Iowa's Privileged Class: Time for a Change!

    Taxpayer Liability
   

 

The IPERS Board, in consultation with various financial advisors, invests the pension funds – both from the employee and from state government. The goal is to make a large enough return on the funds – without losing money – to pay all future benefits.


Interestingly enough, in the “Facts” section of the IPERS Website, following the question, “Do I decide how to invest my contribution or worry if stocks go down?” the IPERS staff state in response, “IPERS makes all investment decisions and IPERS, not individual members, bears the investment risk.”[46]

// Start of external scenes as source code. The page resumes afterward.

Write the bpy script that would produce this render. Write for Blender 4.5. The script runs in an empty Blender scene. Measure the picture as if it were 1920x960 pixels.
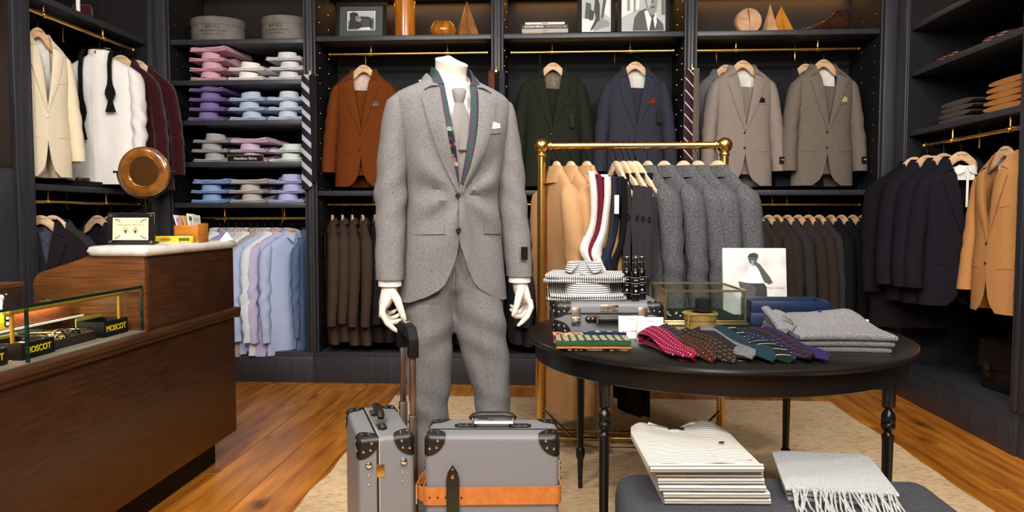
import bpy, bmesh, math, random
import numpy as np
from mathutils import Matrix, Vector, Euler, noise
random.seed(7)
S = bpy.context.scene
COL = S.collection
PI = math.pi

# ------------------------------------------------------------ camera, world, lamps, exposure
EYE = 1.17
TILT = math.atan(75/1400); YAW = math.atan(.058)
cam = bpy.data.cameras.new('camera'); cam.lens = 26.25; cam.sensor_width = 36; cam.clip_start = .05
camo = bpy.data.objects.new('camera', cam); COL.objects.link(camo)
camo.location = (0, 0, EYE); camo.rotation_euler = (PI/2-TILT, 0, YAW)
S.camera = camo
W = bpy.data.worlds.new('world'); S.world = W; W.use_nodes = True
W.node_tree.nodes['Background'].inputs[0].default_value = (1, .95, .88, 1)
W.node_tree.nodes['Background'].inputs[1].default_value = .1
S.view_settings.view_transform = 'Standard'; S.view_settings.look = 'None'
S.view_settings.gamma = 1; S.view_settings.use_curve_mapping = False
S.view_settings.exposure = 0.0
def area(loc, target, power, size, color=(1, .955, .90), sy=None, name='ceiling_and_added_light'):
    l = bpy.data.lights.new(name, 'AREA'); l.energy = power; l.size = size; l.color = color
    if sy: l.shape = 'RECTANGLE'; l.size_y = sy
    o = bpy.data.objects.new(name, l); COL.objects.link(o); o.location = loc
    o.rotation_euler = (Vector(target)-Vector(loc)).to_track_quat('-Z', 'Y').to_euler()
    return o
area((-1.0, .3, 3.15), (-.5, 4.0, 1.0), 84, .45)
area((1.1, .2, 3.15), (.7, 4.0, 1.0), 84, .45)
area((-.1, -.9, 2.7), (.1, 4.0, 1.2), 84, 1.0)
area((-1.3, 2.6, 3.17), (-1.5, 4.6, .9), 26, .3)
area((.2, 2.5, 3.17), (.2, 4.9, .9), 26, .3)
area((1.3, 2.5, 3.17), (1.4, 4.9, .9), 28, .3)
area((.6, 1.4, 3.17), (.6, 2.4, .7), 22, .3)
area((-2.0, 1.0, 3.17), (-2.6, 4.2, 1.4), 26, .3)
area((-1.76, 2.1, .899), (-1.78, 2.1, .5), 5.5, .9, (1, .82, .55), .02, 'display_case_light').rotation_euler = (0, 0, PI/2)
area((0, -1.3, 3.12), (0, -2.45, 1.4), 40, 2.2, (1, .86, .68), .3)  # unseen lamp added to wash the front wall, warming mirror and brass reflections
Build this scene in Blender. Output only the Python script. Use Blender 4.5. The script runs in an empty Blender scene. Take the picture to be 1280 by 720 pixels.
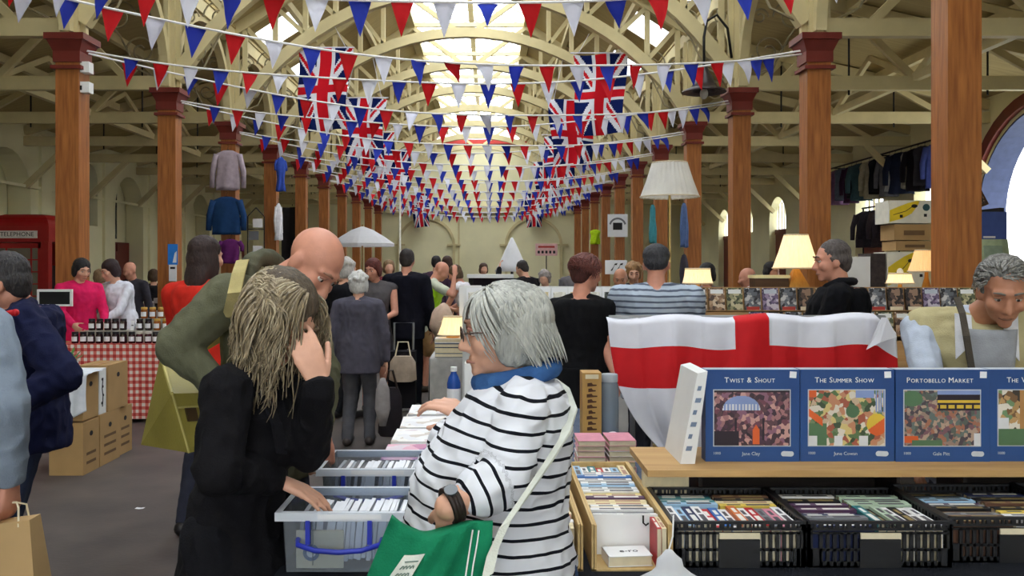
import bpy, bmesh, math, random
from mathutils import Vector, Matrix, Euler, noise
V = Vector
R = random.Random(11)
PI = math.pi
SC = bpy.context.scene
COL = SC.collection
F, CX, CY, EYE = 1100.0, 613.0, 332.0, 1.6

def P(px, py, d):
    """point of the hall seen at photo pixel (px, py), d metres in front of the eye"""
    return V(((px - CX) * d / F, d, EYE - (py - CY) * d / F))
def X(px, d): return (px - CX) * d / F
def Z(py, d): return EYE - (py - CY) * d / F

# ---------------------------------------------------------------- materials
def lin(c):
    c = c / 255.0
    return c / 12.92 if c <= 0.04045 else ((c + 0.055) / 1.055) ** 2.4
def rgb(r, g, b): return (lin(r), lin(g), lin(b), 1.0)
MATS = {}
def mat(key, col=(200, 200, 200), rough=0.75, metal=0.0, var=0.12, scale=9.0, stretch=(1, 1, 1), bump=0.0, bscale=60.0, spec=0.35, col2=None, sheen=0.0):
    """principled surface whose colour wanders a little with object-space noise"""
    if key in MATS: return MATS[key]
    m = bpy.data.materials.new(key); m.use_nodes = True
    nt = m.node_tree; N = nt.nodes; L = nt.links
    b = N['Principled BSDF']
    b.inputs['Roughness'].default_value = rough
    b.inputs['Metallic'].default_value = metal
    b.inputs['Specular IOR Level'].default_value = spec
    if sheen: b.inputs['Sheen Weight'].default_value = sheen
    tc = N.new('ShaderNodeTexCoord'); mp = N.new('ShaderNodeMapping')
    mp.inputs['Scale'].default_value = stretch
    L.new(tc.outputs['Object'], mp.inputs['Vector'])
    n = N.new('ShaderNodeTexNoise'); n.inputs['Scale'].default_value = scale; n.inputs['Detail'].default_value = 5
    L.new(mp.outputs['Vector'], n.inputs['Vector'])
    cr = N.new('ShaderNodeValToRGB')
    c = rgb(*col)
    if col2 is None:
        lo = [x * (1 - var) for x in c[:3]] + [1]; hi = [min(1, x * (1 + var)) for x in c[:3]] + [1]
    else:
        lo, hi = c, rgb(*col2)
    cr.color_ramp.elements[0].position = 0.3; cr.color_ramp.elements[0].color = lo
    cr.color_ramp.elements[1].position = 0.7; cr.color_ramp.elements[1].color = hi
    L.new(n.outputs['Fac'], cr.inputs['Fac']); L.new(cr.outputs['Color'], b.inputs['Base Color'])
    if bump:
        n2 = N.new('ShaderNodeTexNoise'); n2.inputs['Scale'].default_value = bscale; n2.inputs['Detail'].default_value = 3
        L.new(mp.outputs['Vector'], n2.inputs['Vector'])
        bp = N.new('ShaderNodeBump'); bp.inputs['Strength'].default_value = bump; bp.inputs['Distance'].default_value = 0.01
        L.new(n2.outputs['Fac'], bp.inputs['Height']); L.new(bp.outputs['Normal'], b.inputs['Normal'])
    MATS[key] = m
    return m

def mat_cloth(key, col, col2=None, var=0.15, rough=0.9, bump=0.25, sheen=0.0):
    return mat(key, col, rough, var=var, scale=14, bump=bump, bscale=220, spec=0.15, col2=col2, sheen=sheen)

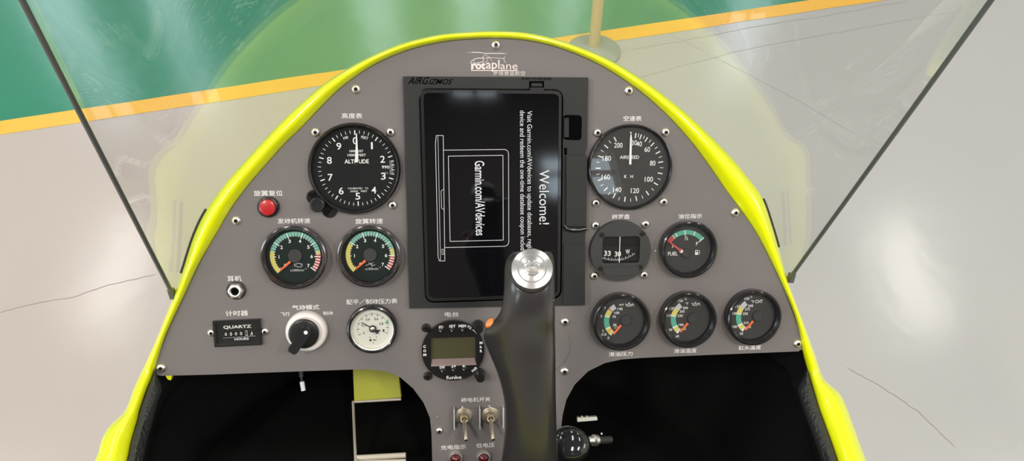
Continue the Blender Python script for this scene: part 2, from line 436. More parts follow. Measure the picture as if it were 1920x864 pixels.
for i in range(NS):
    a, b = rows[i], rowo[i]; q = []
    wide = min(1, max(0, ((b - a).length - 14) / 30))
    for t, h in ((0.0, -.004), (.0, -.0015), (.06, .0005), (.14, .0022), (.25, .0036 + .001 * wide), (.38, .0047 + .002 * wide), (.52, .0052 + .003 * wide), (.66, .0050 + .003 * wide), (.79, .0037 + .002 * wide), (.90, .0012), (.97, -.0015), (1.0, -.004)):
        hh = h + sill(a.y + (b.y - a.y) * t)
        q.append(L(a.x + (b.x - a.x) * t, a.y + (b.y - a.y) * t, hh))
    e = q[-1].copy(); outer_edge.append(e)
    base = e.z
    for dz, sc in ((.012, 1.0), (.05, 1.0), (.11, .995), (.18, .98), (.27, .93), (.36, .82), (.42, .64)):
        p = taper(e, sc); p.z = base * (1 - dz / .42) - dz; q.append(p)
    q[0].z -= .0
    vs += q
NP = len(vs) // NS
fs = [(i * NP + j, i * NP + j + 1, (i + 1) * NP + j + 1, (i + 1) * NP + j) for i in range(NS - 1) for j in range(NP - 1)]
vs.append(Vector((cen.x, cen.y - .03, -.45))); nc = len(vs) - 1
fs += [((i + 1) * NP + NP - 1, i * NP + NP - 1, nc) for i in range(NS - 1)] + [(NP - 1, (NS - 1) * NP + NP - 1, nc)]
bl_ = (NS - 1) * NP
fs += [(j + 1, j, bl_ + j, bl_ + j + 1) for j in range(12, NP - 1)]          # closed rear end
mb.add(vs, fs, 'yellow'); mb.build('shell', cowl, angle=50)
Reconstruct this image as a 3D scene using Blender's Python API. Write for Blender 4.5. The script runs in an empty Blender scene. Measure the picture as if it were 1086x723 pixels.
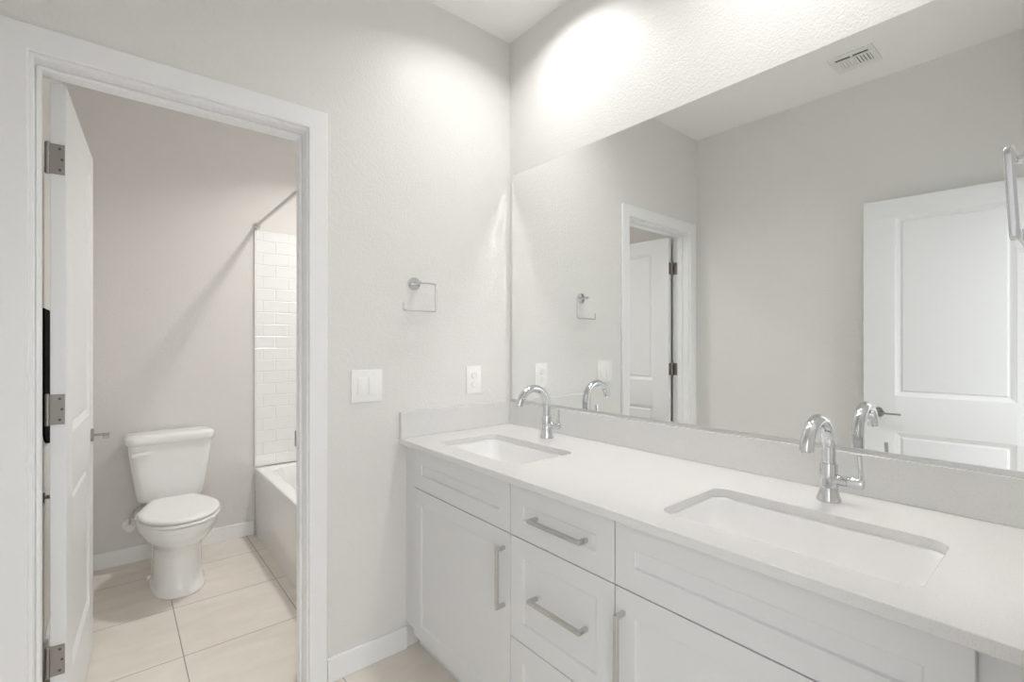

This is not a completely accurate statement of what actually happens. Because the pension benefit is guaranteed to the worker by union negotiation and Legislative action, the taxpayer actually bears the investment risk.


Even if the investments chosen by the IPERS staff and their investment advisors prove completely unsound and the money is lost – as much was during the 2008 recession – the government of the state of Iowa and the taxpayers who fund that government are required to pay the pension.

 

A negative aspect of the DB plan for workers is that the money held on their behalf may only be issued to them as a pension, disability, or death benefit. For example, personal contributions may not be withdrawn in a hardship situation such as serious illness or family catastrophe, and may not be used as collateral for loans.[47]

 

In contrast, funds held in other personal and private DC retirement plans such as IRAs, 401(k)s, 403(b)s, or the federal government’s Thrift Savings Plan accounts may be accessed or borrowed against for a wide variety of reasons.

 

These include home purchases, education, or a general purpose. In the case of needing to borrow against a retirement account, the worker does not lose the opportunity for those funds to continue growing, as the interest paid on the loan is credited back to their individual account.[48] They in effect pay themselves.